Итак, в основе монтажа лежит напряжение между двумя полюсами – полюсом конструкции и полюсом элемента. Конструкция – это одновременно рабочий процесс (в смысле «конструирования») и результат: результат, последовательно обнаруживающий метод своего создания. В этом аспекте термин «конструкция» соответствует марксистскому представлению о мире как результате действия «производительных сил» и складывающихся на их основе «производственных отношений». Мир вещей, созданных в процессе труда, одновременно оказывается ширмой, скрывающей действие этих сил и отношений (в этом, по Марксу, заключается «загадка» стоимости, разрешение которой оказалось не под силу политэкономии). Конструктивизм пытается подвергнуть вещи частичному развоплощению, с тем чтобы преодолеть их инертность и окончательность, обнаружить под оболочкой готовой вещи принцип ее устройства. Конструкция – это вещь как овеществленное производство, своего рода саморефлексия продукта относительно своего происхождения, т. е. относительно инвестированной в его изготовление работы.
Если конструкция означает производство, работу, то элемент представляет собой точку приложения этой работы. Он образует минимальную единицу конструкции, обладающую определенной однородностью и контрастирующую с другими подобными единицами. Эта однородность и связывает элемент с недифференцированным, неоформленным миром за пределами художественной или технической конструкции. Элемент – это материал, захваченный конструкцией, занявший в ней свое место, но в то же время сопротивляющийся воле к конструированию или, если угодно, указывающий на перспективу де- и реконструирования. По отношению к конструкции как пространству рефлексии, прозрачности, «сознательности» элемент образует участок непрозрачности, непроницаемости, материальности, индексально обозначающий предметную реальность.

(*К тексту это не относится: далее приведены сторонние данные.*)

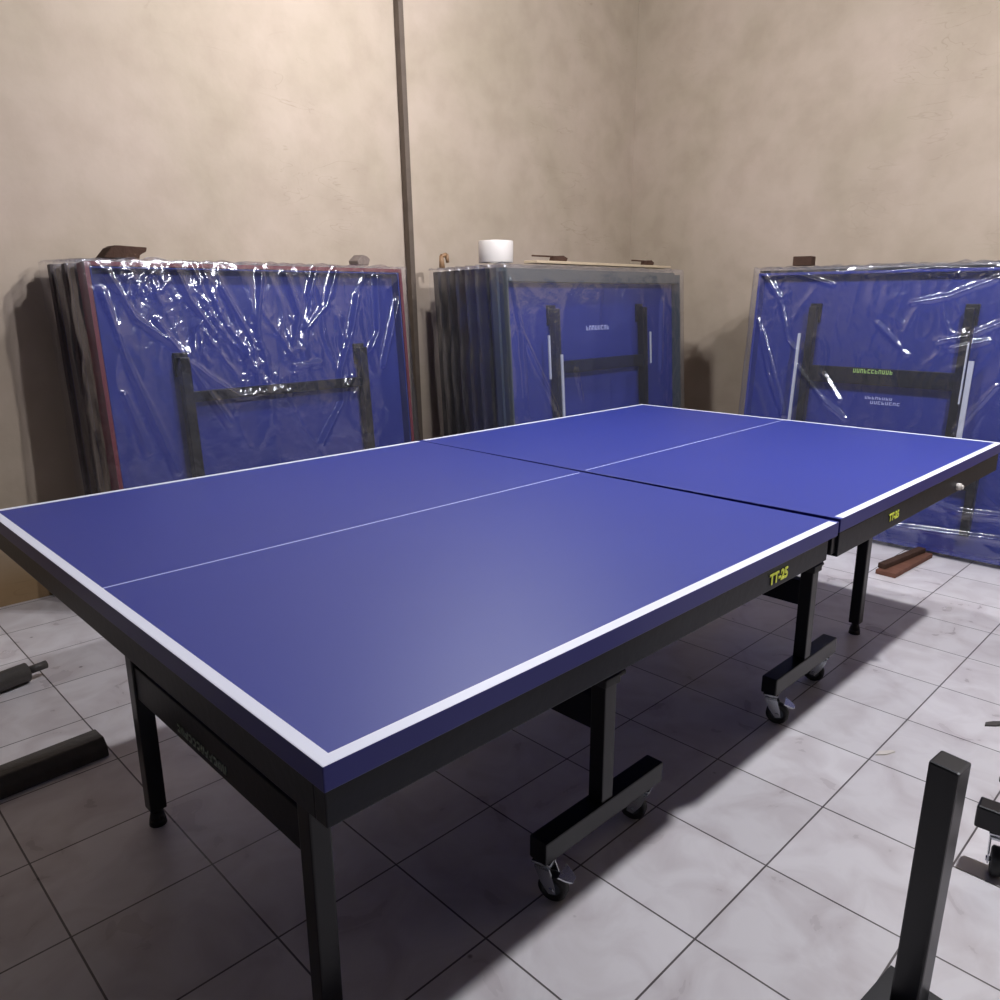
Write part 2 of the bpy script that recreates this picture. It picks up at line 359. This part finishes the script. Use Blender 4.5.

Основной характеристикой элемента является «фактура» – это специфическое понятие заимствовано производственниками из языка формального метода. «Фактура» как бы подразумевает «шероховатость», которая задерживает наше внимание, препятствует автоматизму восприятия, напоминает о существовании мира и делает ощутимым сам процесс нашего с ним взаимодействия. Эта свойство фактуры перекликается с другой важной идеей формалистов – о затруднении, торможении как отличительной особенности поэтического языка51. Искусство позволяет ощутить «сопротивление материала», которое является необходимым моментом работы конструкции. Присущий терминологии формалистов семантический ореол предполагает приоритет тактильного опыта перед чисто зрительным, а стало быть, действия перед созерцанием, что хорошо видно уже по тому, с каким недоверием формалисты относятся к традиционной эстетической категории образа. Вместо этого они делают акцент на технике: на «приеме», на непосредственном, физическом контакте и конструктивной работе с материалом, позволяющими ощутить его неуступчивую фактичность.
Напряжение между прозрачностью конструкции, образующей поле тотального контроля и рациональности, и непрозрачностью, плотностью, фактурностью элемента может быть описано как борьба, причем борьба с переменным успехом. Внутренний смысл этой борьбы состоит, однако, в том, что каждый из двух задействованных в ней терминов нуждается в своей противоположности для собственной реализации. Другими словами, гипертрофия «конструктивности», подавляющей «материальный» аспект, неизбежно приводит к утрате эффекта работающей конструкции, поскольку эта работа ощутима лишь в приложении к некому нередуцируемому субстрату, образующему «внешнее во внутреннем». С другой стороны, ощутимость этого субстрата предполагает его захваченность конструкцией: конструкция обнаруживает, экспонирует элемент, делает его видимым или, как сказали бы мы сегодня, превращает элемент в знак самого себя.